AP Photo/Wilfredo Lee

The Blackhawks’ hopes of maintaining their surprisingly solid play through the second half of the regular season were dealt a worrying first blow Saturday.

The Panthers took over the game midway through the second period and beat the Hawks 4-2.

“We were one or two steps behind in battles,” defenseman Adam Boqvist said. “We didn’t win 50-50s and stuff like that. Small details, but, yeah, they were just more hungry than us in the second [period]. Overall, we have to be better over 60 minutes. We can’t have any downs.”

For much of the first half of the season, the Hawks often weren’t majestic, but they were almost always competitive. In 22 games between Jan. 19 and March 5, the Hawks only suffered two multigoal losses.

But that has changed recently. The Hawks have lost by multiple goals in three of their last four games, all of which have included disastrous scoring runs in which they’ve been unable to stop the bleeding.

The Lightning scored six unanswered goals in last Sunday’s rout. The Stars scored three times in a four-minute span Tuesday, breaking the game open. And the Panthers scored three times in four minutes, 33 seconds to flip a 1-0 deficit into a 3-1 lead.

“It was just misplays, and it’s in the back of our net,” forward Brandon Hagel said. “You can’t really take a shift off; you can’t do little things like that. They just capitalized when they had opportunities and kind of killed us.”

The Panthers’ first line of Aleksander Barkov centering Anthony Duclair and Carter Verhaeghe powered the takeover. That trio outshot the Hawks 14-2 and scored three times.

“That line was tough to handle all night,” coach Jeremy Colliton said. “Whoever was the third guy there was strong on the puck and tough to defend, took the puck to the net [and] beat us to the net. They were a big difference in the game.”

Hagel later pointed out that every team — from good teams to bad teams — in the NHL inevitably endures bad stretches at some points. And he’s right. 
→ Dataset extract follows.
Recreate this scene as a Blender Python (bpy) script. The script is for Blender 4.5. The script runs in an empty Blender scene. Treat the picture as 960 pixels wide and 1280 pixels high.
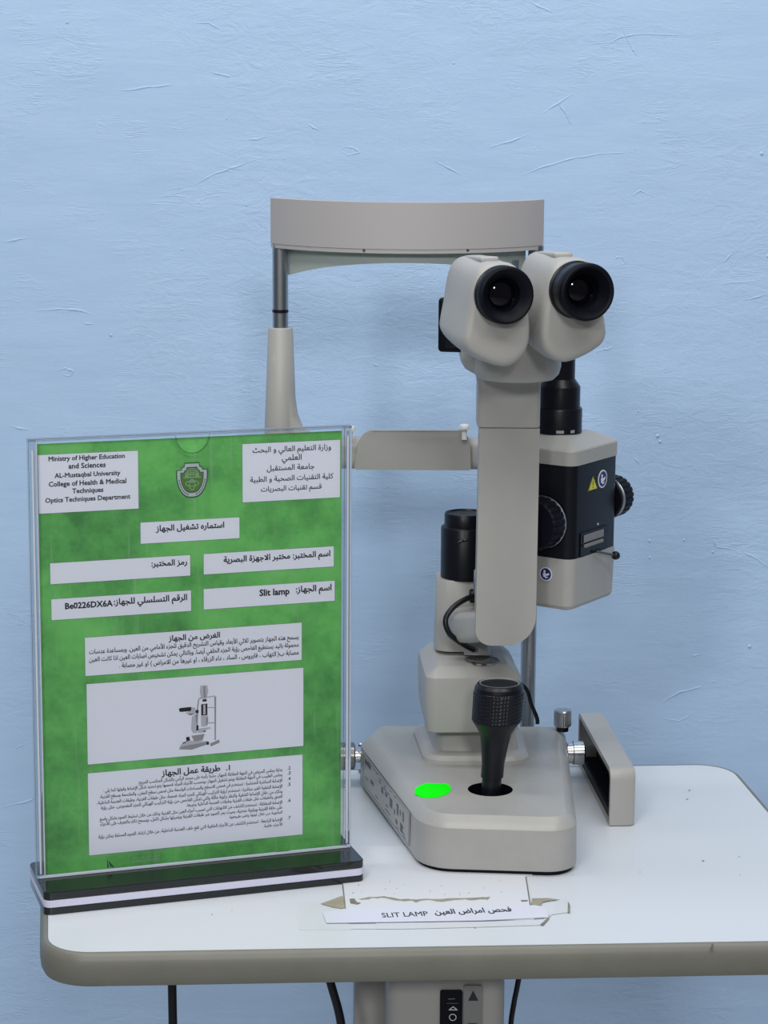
import bpy, bmesh, math, random
from mathutils import Vector, Matrix
random.seed(7)
C = bpy.context.scene.collection
R = math.radians
T = 0.76                      # height of the table top
V = Vector

# ------------------------------------------------------------------ camera
FPX = 2850.0
CP, SP = math.cos(R(11)), math.sin(R(11))
CAM = V((0, 0, 1.31794))
Fw = V((0, CP, -SP)); R0 = V((1, 0, 0)); U0 = R0.cross(Fw)
a0 = R(0.35)
Rt = R0*math.cos(a0)+U0*math.sin(a0); Up = U0*math.cos(a0)-R0*math.sin(a0)
cam = bpy.data.cameras.new('camera'); co = bpy.data.objects.new('camera', cam); C.objects.link(co)
m3 = Matrix((Rt, Up, -Fw)).transposed()
co.matrix_world = Matrix.Translation(CAM) @ m3.to_4x4()
cam.sensor_fit = 'VERTICAL'; cam.sensor_height = 36; cam.lens = FPX/1280*36
cam.clip_start = .05; cam.clip_end = 30
cam.dof.use_dof = False
bpy.context.scene.camera = co

def ray(u, v): return Fw + Rt*((u-480)/FPX) + Up*((640-v)/FPX)
def at(u, v, y):                       # the point of the place seen at u,v and standing y metres away
    d = ray(u, v); return CAM + d*(y/d.y)
def on(u, v, z):
    d = ray(u, v); return CAM + d*((z-CAM.z)/d.z)
def hit(u, v, p, n):
    d = ray(u, v); return CAM + d*((p-CAM).dot(n)/d.dot(n))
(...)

But the way the Hawks have played in these last five games — losing three decisively and deservedly — is concerning. They’ve shown little of the competitiveness that was such a huge part of their identity earlier in the season.

The Hawks have allowed 104 more shots, 66 more shots on goal and 65 more scoring chances than they’ve produced in these five games. Faceoffs also have been terrible: The Hawks’ 24-for-71 showing Saturday dropped their rate over the last three games to 38.5%.

The Panthers won the scoring-chance battle 25-22, and that was by far the Hawks’ best showing in that category during this five-game stretch.

Colliton has tried to jump-start his team with some targeted line changes, particularly in the first-line center role because the recent struggles of Pius Suter and Philipp Kurashev have left a gaping hole in the attack.

Even David Kampf, who has no goals this season, saw some time there next to Patrick Kane against the Panthers.

So far, nothing has worked.

“Typically, we’ve been the ones to find a way to out-compete the team we’re up against in key moments,” Colliton said. “Tonight, it was them.”